> **The task**: Report each line of the data that has "this" somewhere in it.

##### Data rows

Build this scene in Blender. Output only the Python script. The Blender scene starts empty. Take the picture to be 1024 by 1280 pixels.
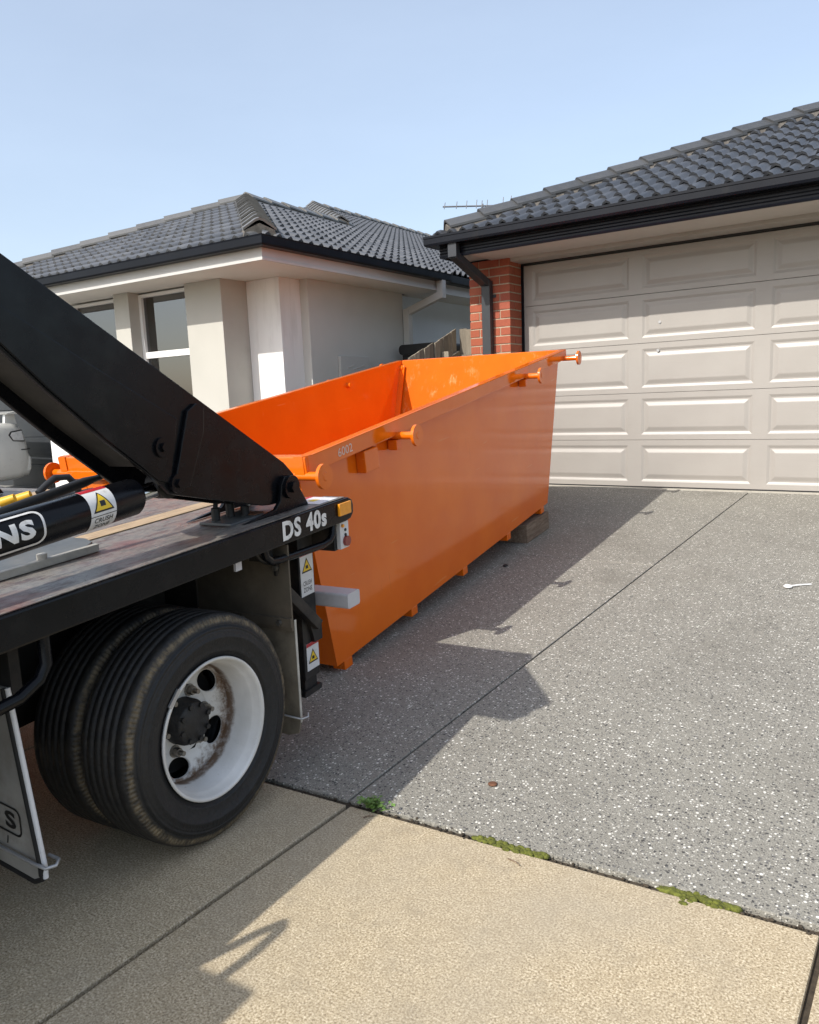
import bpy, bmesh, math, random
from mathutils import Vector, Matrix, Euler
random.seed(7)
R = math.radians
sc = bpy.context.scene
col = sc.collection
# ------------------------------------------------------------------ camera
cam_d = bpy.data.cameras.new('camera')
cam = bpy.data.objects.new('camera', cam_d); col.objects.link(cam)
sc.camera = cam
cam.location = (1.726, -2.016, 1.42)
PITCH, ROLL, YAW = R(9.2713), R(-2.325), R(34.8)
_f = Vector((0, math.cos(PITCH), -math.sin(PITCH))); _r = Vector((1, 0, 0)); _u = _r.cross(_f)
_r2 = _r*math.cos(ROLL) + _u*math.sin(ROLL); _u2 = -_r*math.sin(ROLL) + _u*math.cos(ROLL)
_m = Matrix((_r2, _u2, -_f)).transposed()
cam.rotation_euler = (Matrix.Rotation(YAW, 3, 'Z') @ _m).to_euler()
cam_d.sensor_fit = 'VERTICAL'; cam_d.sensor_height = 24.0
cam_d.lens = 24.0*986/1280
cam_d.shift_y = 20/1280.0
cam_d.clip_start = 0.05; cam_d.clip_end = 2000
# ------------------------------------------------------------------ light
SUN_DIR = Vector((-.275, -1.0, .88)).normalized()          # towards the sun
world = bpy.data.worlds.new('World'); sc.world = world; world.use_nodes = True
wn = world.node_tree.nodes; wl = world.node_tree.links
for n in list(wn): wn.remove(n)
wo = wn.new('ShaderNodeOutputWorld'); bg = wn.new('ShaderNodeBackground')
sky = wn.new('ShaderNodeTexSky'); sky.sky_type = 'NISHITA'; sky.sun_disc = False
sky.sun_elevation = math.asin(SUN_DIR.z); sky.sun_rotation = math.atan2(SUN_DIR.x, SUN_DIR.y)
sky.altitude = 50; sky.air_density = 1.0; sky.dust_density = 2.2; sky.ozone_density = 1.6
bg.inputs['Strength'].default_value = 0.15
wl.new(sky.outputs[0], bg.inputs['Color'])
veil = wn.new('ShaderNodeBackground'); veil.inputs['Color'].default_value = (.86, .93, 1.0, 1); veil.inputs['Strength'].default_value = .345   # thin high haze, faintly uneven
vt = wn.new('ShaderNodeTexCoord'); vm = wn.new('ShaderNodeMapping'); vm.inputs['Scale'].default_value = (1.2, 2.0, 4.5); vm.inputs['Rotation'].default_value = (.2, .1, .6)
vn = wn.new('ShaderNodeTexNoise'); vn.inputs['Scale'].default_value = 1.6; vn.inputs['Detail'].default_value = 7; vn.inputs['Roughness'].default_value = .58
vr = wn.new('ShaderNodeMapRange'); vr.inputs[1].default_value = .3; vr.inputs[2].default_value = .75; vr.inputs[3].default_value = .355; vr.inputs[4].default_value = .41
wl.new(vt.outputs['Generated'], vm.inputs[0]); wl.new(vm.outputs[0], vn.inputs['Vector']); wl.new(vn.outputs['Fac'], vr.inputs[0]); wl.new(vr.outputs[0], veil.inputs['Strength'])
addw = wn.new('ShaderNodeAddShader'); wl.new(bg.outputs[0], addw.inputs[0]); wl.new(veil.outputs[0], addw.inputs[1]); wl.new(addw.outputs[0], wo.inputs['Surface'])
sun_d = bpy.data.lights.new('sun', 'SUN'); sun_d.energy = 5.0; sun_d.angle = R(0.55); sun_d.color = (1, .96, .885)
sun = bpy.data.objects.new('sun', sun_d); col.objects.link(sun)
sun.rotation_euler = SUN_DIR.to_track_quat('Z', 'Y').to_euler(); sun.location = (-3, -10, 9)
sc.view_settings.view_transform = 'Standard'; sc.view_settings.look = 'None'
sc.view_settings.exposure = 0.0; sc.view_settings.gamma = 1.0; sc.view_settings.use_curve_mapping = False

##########
##### Data rows

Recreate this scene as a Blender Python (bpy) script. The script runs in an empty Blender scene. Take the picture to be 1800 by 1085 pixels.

##########

> **The response**:
Build this scene in Blender. Output only the Python script. The Blender scene starts empty. Take the picture to be 1024 by 1280 pixels.
Recreate this scene as a Blender Python (bpy) script. The script runs in an empty Blender scene. Take the picture to be 1800 by 1085 pixels.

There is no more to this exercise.